Oleh : Yuzal effendi
INDSATU - memilukan yang menimpa keluarga Diana Pramita Rusdi, kakak dari almarhumah Siska Oktaviani Rusdi (alias Cika), bukan sekadar kisah kriminal. Ini adalah jeritan hati yang memecah nurani, gambaran nyata dari kehancuran sebuah keluarga akibat pengkhianatan paling keji dari orang yang mereka percaya: Satria Jhuwanda Putra (Wanda), yang tak lain adalah kekasih Cika.
Selama lebih dari setahun keluarga ini hidup dalam ketidakpastian, berharap dan menunggu kabar dari Cika yang hilang tanpa jejak.
Ayah mereka wafat dengan menyimpan pertanyaan besar tentang keberadaan anak perempuannya.
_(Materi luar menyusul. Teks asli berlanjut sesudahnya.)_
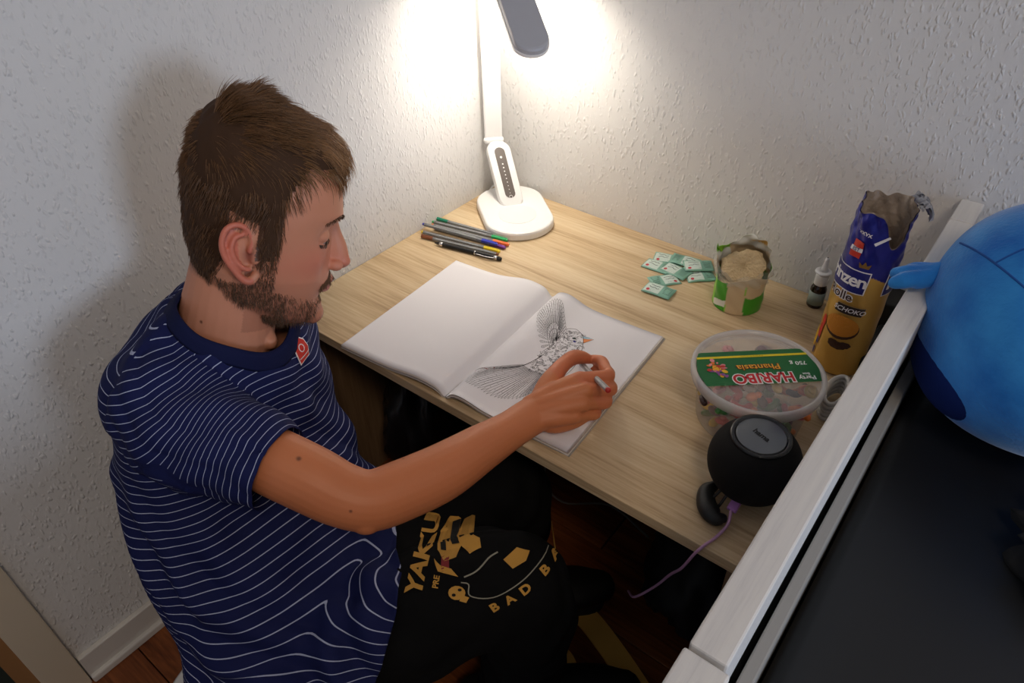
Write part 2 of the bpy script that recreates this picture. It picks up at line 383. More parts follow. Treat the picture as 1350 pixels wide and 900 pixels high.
def inside_body(x, y):   # soft oval chain
    for cx, cy, rx in ((8.9, 21.4, 1.7), (9.3, 19.2, 2.5), (9.7, 16.8, 2.8), (9.7, 14.4, 2.8), (9.2, 12.4, 2.3)):
        if (x-cx)**2+(y-cy)**2 < rx*rx: return True
    return False
for _ in range(430):
    x = rg.uniform(6.4, 12.4); y = rg.uniform(10.6, 23); 
    if not inside_body(x, y): continue
    r = rg.uniform(.13, .27); a = rg.uniform(0, 6.28)
    if rg.random() < .45:
        sp = [(x+r*(1-t*.8)*math.cos(a+t*7), y+r*(1-t*.8)*math.sin(a+t*7)) for t in np.linspace(0, 1, 10)]
        bird.add(ribbon(np.array(sp), LW*.8, onpage))
    elif rg.random() < .6: bird.add(ribbon(np.array(disc2((x, y), r*.8, r*.5, 9, a)), LW*.8, onpage, True))
    else: leaf((x, y), (x+r*3*math.cos(a), y+r*3*math.sin(a)), r*.5, 1, 6)
line([(10.01, 22.71), (11.85, 22.85), (10.92, 21.11)], .07, 1)
bird.obj('bird_outline', M_INK, book, False)
def patch(name, pts, rgb, parent, dz=.0002):
    fn = lambda x, y: onpage(x, y)-Vector((0, 0, dz)); P = np.array(pts); c = P.mean(0); s = Soup()
    v = [fn(*c)]+[fn(*p) for p in pts]; s.add((v, [(0, i+1, (i+1) % len(pts)+1) for i in range(len(pts))])); return s.obj(name, mat(name+'_ink', rgb, .7, 0, .1), parent, False)
patch('orange_beak', [(10.3, 22.1), (10.92, 21.2), (11.75, 22.8)], (228, 146, 96), book)
patch('blue_beak_top', [(10.05, 22.6), (10.3, 22.1), (11.6, 22.8), (11, 22.9)], (170, 205, 222), book)
patch('salmon_feather', [(.8, 6.35), (1.0, 5.9), (2.6, 6.9), (3.4, 7.65), (3.3, 7.85), (1.6, 6.9)], (214, 130, 118), book)
patch('blue_eye_mark', disc2((9.6, 20.7), .26, .2, 10), (70, 72, 150), book, -.0001)
patch('dark_eye', disc2((9.15, 21.35), .34, .2, 10, .5), (50, 66, 58), book, -.0001)

# ------------------------------------------------------------------ pens
def hexbar(x0, x1, r0, r1=None, seg=6, nose=0):
    r1 = r1 or r0; v = []; 
    for x, r in ((x0, r0), (x1, r1)):
        for i in range(seg):
            a = 2*PI*i/seg+PI/6; v.append((x, r*math.cos(a), r*math.sin(a)))
    f = [(i, (i+1) % seg, seg+(i+1) % seg, seg+i)[::-1] for i in range(seg)]+[tuple(range(seg)), tuple(range(2*seg-1, seg-1, -1))]
    return v, f
M_PENGREY = mat('grey_pen_barrel', (122, 124, 126), .4); M_PENWH = mat('pale_pen_stripe', (196, 198, 198), .45)
def fineliner(p, q, z, cap_rgb, colname, cap_at_end, label, zq=None, group='fineliners in the row beside the lamp'):
    P = Vector((p[0], p[1], z)); Q = Vector((q[0], q[1], zq if zq is not None else z)); d = Q-P; L = d.length
    root = bpy.data.objects.new('fineliner_pen', None); COL.objects.link(root)
    root.matrix_world = frame(P, d, Vector((0, 0, 1)).cross(d)); root.empty_display_size = .02
    root.matrix_basis = frame(P, d, Vector((0, 0, 1)).cross(d))
    tag(root, label, 'pen', group)
    cm = mat('pen_'+colname, cap_rgb, .35)
    def put(name, vf, m, par=root):
        o = mesh_obj(name, vf[0], vf[1], m); o.parent = par; return o
    if cap_at_end: a0, a1, c0, c1, e = 0.004, L-.034, L-.034, L-.003, -1
    else: a0, a1, c0, c1, e = .026, L-.004, 0, .026, 1
    br = put('barrel', hexbar(a0, a1, .0037), M_PENGREY)
    st = Soup()
    for i in range(6):
        a = 2*PI*i/6+PI/3; st.add(([(x, .0034*math.cos(a)+s*-math.sin(a), .0034*math.sin(a)+s*math.cos(a)) for x, s in ((a0+.006, -.0003), (a1-.012, -.0003), (a1-.012, .0003), (a0+.006, .0003))], [(0, 1, 2, 3)]))
    o = st.obj('stripe', M_PENWH, None, False); o.parent = br
    put('cap', hexbar(c0, c1, .0043, .0040), cm)
    if cap_at_end: put('end_plug', hexbar(0, .006, .0026, .0031, 10), cm); put('cap_clip', hexbar(L-.003, L, .0032, .002, 10), cm)
    else: put('end_plug', hexbar(L-.004, L, .0031, .0024, 10), cm)
    return root
fineliner((.004, -.1965), (.168, -.1728), .0044, (20, 128, 100), 'teal', False, 'grey fineliner with teal cap, farthest pen of the row')
fineliner((.004, -.2110), (.172, -.1790), .0044, (30, 170, 95), 'green', True, 'grey fineliner with bright green cap ending beside the lamp base')
fineliner((.013, -.2215), (.1845, -.1905), .0044, (240, 120, 60), 'orange', True, 'grey fineliner with orange cap and orange end plug')
fineliner((.024, -.2275), (.186, -.2030), .0044, (110, 50, 140), 'purple', True, 'grey fineliner with purple cap, mostly under the blue one')
fineliner((.004, -.2380), (.1735, -.2115), .0115, (45, 60, 185), 'blue', True, 'grey fineliner with blue cap lying on top of the row')
fineliner((.0145, -.2535), (.1858, -.2195), .0044, (232, 205, 40), 'yellow', True, 'grey fineliner with yellow cap and yellow end plug')
fineliner((.0256, -.2650), (.1899, -.2300), .0044, (120, 66, 38), 'brown', False, 'grey fineliner with brown cap at its left end')
P = Vector((.0642, -.2690, .0045)); Q = Vector((.2047, -.2395, .0045)); d = Q-P; L = d.length
bp = bpy.data.objects.new('ballpoint_pen', None); COL.objects.link(bp); bp.matrix_basis = frame(P, d, Vector((0, 0, 1)).cross(d)); bp.empty_display_size = .02
tag(bp, 'black ballpoint pen with silver clip and rubber stylus tip, nearest of the row', 'pen')
def putx(name, vf, m, par, sm=True): o = mesh_obj(name, vf[0], vf[1], m, None, sm); o.parent = par; return o
def xl(prof, seg=16): v, f = lathe(prof, seg); return [(z, x, y) for x, y, z in v], f
putx('barrel', xl([(.0012, 0), (.0034, .012), (.0042, .02), (.0042, L-.018), (.004, L-.014)]), M_BLACKP, bp)
putx('tip_collar', xl([(.0032, .010), (.0045, .0135), (.0045, .018)]), M_CHROME, bp)
putx('ring', xl([(.0046, L-.056), (.0046, L-.054)]), M_CHROME, bp)
putx('end_collar', xl([(.0044, L-.015), (.0040, L-.008)]), M_CHROME, bp)
putx('stylus_tip', xl([(.0038, L-.008), (.0042, L-.004), (.003, L), (.001, L+.001)]), mat('black_rubber', (28, 26, 25), .7), bp)
s = Soup().add(sweep([(L-.05, -.0046, .0015, .0014, .0006), (L-.03, -.0066, .002, .0014, .0006), (L-.014, -.005, .002, .0014, .0006)], 5, 8)); o = s.obj('clip', M_CHROME); o.parent = bp

# ------------------------------------------------------------------ desk lamp
lamp = empty('desk_lamp', (.125, -.085, 0)); tag(lamp, 'white LED desk lamp lit in the corner, on a rounded base with touch panel', 'lamp')
AX = Vector((.78, -.63, 0)).normalized(); PX = Vector((-AX.y, AX.x, 0))   # base long axis
def stadium(cx, L, r, n=14):   # in (along AX, along PX)
    out = []
    for k in range(n+1):
        a = -PI/2+PI*k/n; out.append((cx+L/2+r*math.cos(a)*.9, r*math.sin(a)))
    for k in range(n+1):
        a = PI/2+PI*k/n; out.append((cx-L/2+r*math.cos(a)*.9, r*math.sin(a)))
    return out
def slab(outline, zs, o, ax, px, up=Vector((0, 0, 1))):
    v = []; f = []; n = len(outline); c = np.array(outline).mean(0)
    for sc_, z in zs:
        for a, b in outline:
            a2 = c[0]+(a-c[0])*sc_; b2 = c[1]+(b-c[1])*sc_
            v.append(o+ax*a2+px*b2+up*z)
    for j in range(len(zs)-1):
        for i in range(n):
            k = (i+1) % n; f.append((j*n+i, j*n+k, (j+1)*n+k, (j+1)*n+i))
    f.append(tuple(range(n))[::-1]); f.append(tuple((len(zs)-1)*n+i for i in range(n))); return v, f
LB = Vector((.118, -.088, 0))
vf = slab(stadium(0, .085, .069, 20), [(.97, 0), (1, .003), (1, .013), (.985, .0165), (.955, .018)], LB, AX, PX)
mesh_obj('base', vf[0], vf[1], M_WPLASTIC, lamp, False)
vf = slab(disc2((.028, 0), .038, .038, 40), [(1, .018), (1, .0184), (.97, .0186)], LB, AX, PX)
mesh_obj('charging_pad_ring', vf[0], vf[1], mat('white_plastic_matte', (228, 228, 228), .4), lamp)
# neck: tilted rounded bar carrying the touch panel
n0 = LB+AX*(-.022)+Vector((0, 0, .014)); n1 = Vector((.038, -.040, .112))
nd = (n1-n0); nL = nd.length; nd.normalize(); nn_ = nd.cross(PX).normalized(); nn_ = nn_ if nn_.z > 0 else -nn_
NPX = PX
def capsule2(L, r, n=10): return [(a, b) for a, b in stadium(0, L-1.8*r, r, n)]
def slab2(name, L, wd, zs, cen, m, ax=nd, px=NPX, up=nn_, par=lamp, sm=False):
    vf = slab(capsule2(L, wd), zs, cen, ax, px, up); return mesh_obj(name, vf[0], vf[1], m, par, sm)
cen = (n0+n1)/2
neck = slab2('neck', nL+.022, .0245, [(.93, -.012), (1, -.009), (1, .006), (.97, .009), (.93, .0105)], cen, M_WPLASTIC)
tp = slab2('touch_panel', nL*.86, .0105, [(1, .0105), (1, .0112)], cen+nd*.004, mat('brown_grey_panel', (98, 90, 86), .3))
M_DOT = mat('panel_mark_white', (245, 245, 245), .5)
s = Soup()
for k in range(9):
    r = .0016-.00011*k; s.add(slab(disc2((.022-.0075*k, 0), r, r, 10), [(1, .0112), (1, .0115)], cen, nd, NPX, nn_))
s.add(slab(disc2((.036, 0), .0024, .0024, 12), [(1, .0112), (1, .0115)], cen, nd, NPX, nn_))
for rr in (disc2((-.046, 0), .0032, .0032, 16),):
    s.v += []; s.add(ribbon(np.array(rr), .0008, lambda x, y: cen+nd*x+NPX*y+nn_*.0116, True))
s.obj('panel_marks', M_DOT, tp, False)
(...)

Dan ibunda mereka, tak kuat menahan guncangan batin, turut berpulang setelah mengetahui bahwa jasad Cika ditemukan dalam kondisi mengenaskan dikubur di dalam sumur tua, korban dari kebiadaban orang yang selama ini mereka anggap bagian dari keluarga.
Bagaimana mungkin seorang manusia tega melakukan tindakan sekejam itu terhadap orang yang dia cintai? Lebih dari itu, Wanda tetap hadir di tengah keluarga, menanyakan kabar, memberi THR saat Lebaran topeng munafik yang menyayat perasaan dan menambah luka yang sudah terlalu dalam.
Diana, yang baru melahirkan dan dalam kondisi fisik lemah, harus menelan kenyataan pahit dalam satu hari, sang adik ditemukan dalam kondisi tak bernyawa, dan ibunda tercinta wafat karena duka yang tak tertanggungkan.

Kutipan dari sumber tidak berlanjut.